Derek Muller, noting that the significant 15th edition of the Bluebook was released during Barrack Obama’s helm as President of the Harvard Law Review, asks whether Obama’s “greatest contribution to legal scholarship was the Bluebook”?

I heard from someone who was on the Review at the time that it was Kenneth Mack, now-Harvard LawProf, who spearheaded to edits to the 15th Edition of the Bluebook. Mack wrote this article on about the Law Review when the President was president, titled, “The Obama Phenomenon: How Past and Present Resonate.”

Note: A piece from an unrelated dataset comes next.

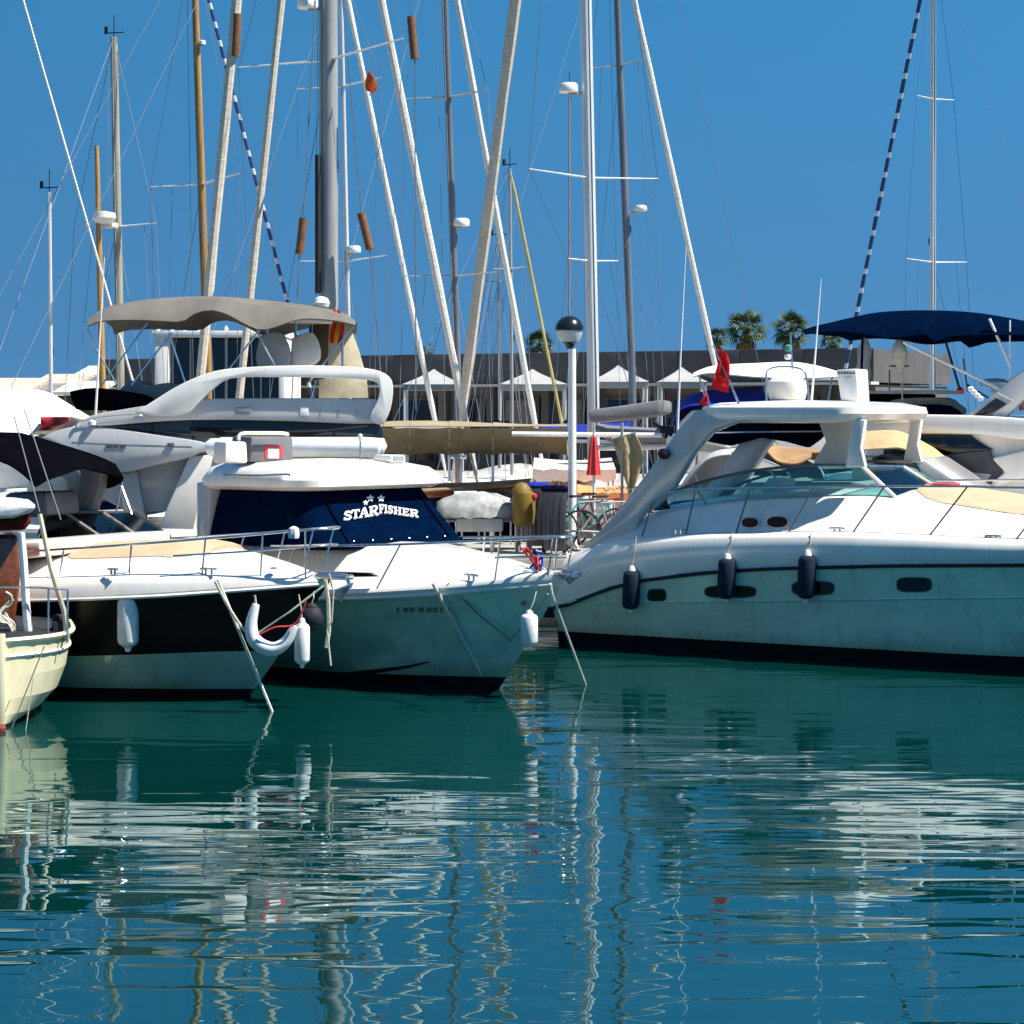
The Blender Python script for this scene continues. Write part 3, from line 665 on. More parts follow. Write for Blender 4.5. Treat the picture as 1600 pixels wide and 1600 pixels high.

Here are Mack’s comments on the election of Obama as President:

The African American editors had been strategizing to elect one of our own to the presidency for several years, and it was not an easy task. Being on the law review was the most race-conscious experience of my life, and race-based attitudes and prejudices crossed political and ideological lines among the law students comprising its staff. Many of the white editors were, consciously or unconsciously, distrustful of the intellectual capacities of African American editors or authors, and simply being taken seriously as an intellectual was often an uphill battle. Yet, a black editor, Crystal Nix (now Crystal Nix-Hines, a Hollywood screenwriter) had won election to a high editorial post the year before and with that precedent, four black editors threw their hats in the ring for the election to the presidency in the winter of 1990. Seventeen editors eventually decided to run for the position.

There were many elements involved in Barack’s eventual victory, but the one moment that stands out to me was a vote, taken among the editors a few weeks before the election, that divided liberals and progressives from conservatives among the editorial staff. The law review, like America today, was sometimes bitterly divided along political lines, although there the liberals and progressives were in the clear majority. We argued about everything from affirmative action to the politics of legal scholarship. The conservatives lost this particular vote and many of us, myself included, were inclined to talk no further with them about it. Yet Barack followed up the vote by publicly offering to discuss the issue further and to find common ground with the conservatives, while seeming to empathize with their views. Not everyone on the winning side agreed with that tactic, but it paid dividends. I remember vividly a moment during the presidential election when a conservative editor who I had never known to support a black editor or a black author rose to pledge his firm support behind Barack, who everyone knew was a liberal-progressive.

Barack, of course, won the election handily with an incredibly broad range of supporters. It was a moment of triumph that crossed racial and political lines, as well as about every other demographic line among the editors. When Barack walked into the room where the election took place to accept the results, I was the first to greet him and the two of us hugged for several minutes. Tears rolled down both of our faces, as well as those of many in attendance. I was among the large group of candidates whom Barack had trounced in the election, and I believe that had our positions been reversed, the empathy that I had seen so often would have induced Barack to do the same thing for me.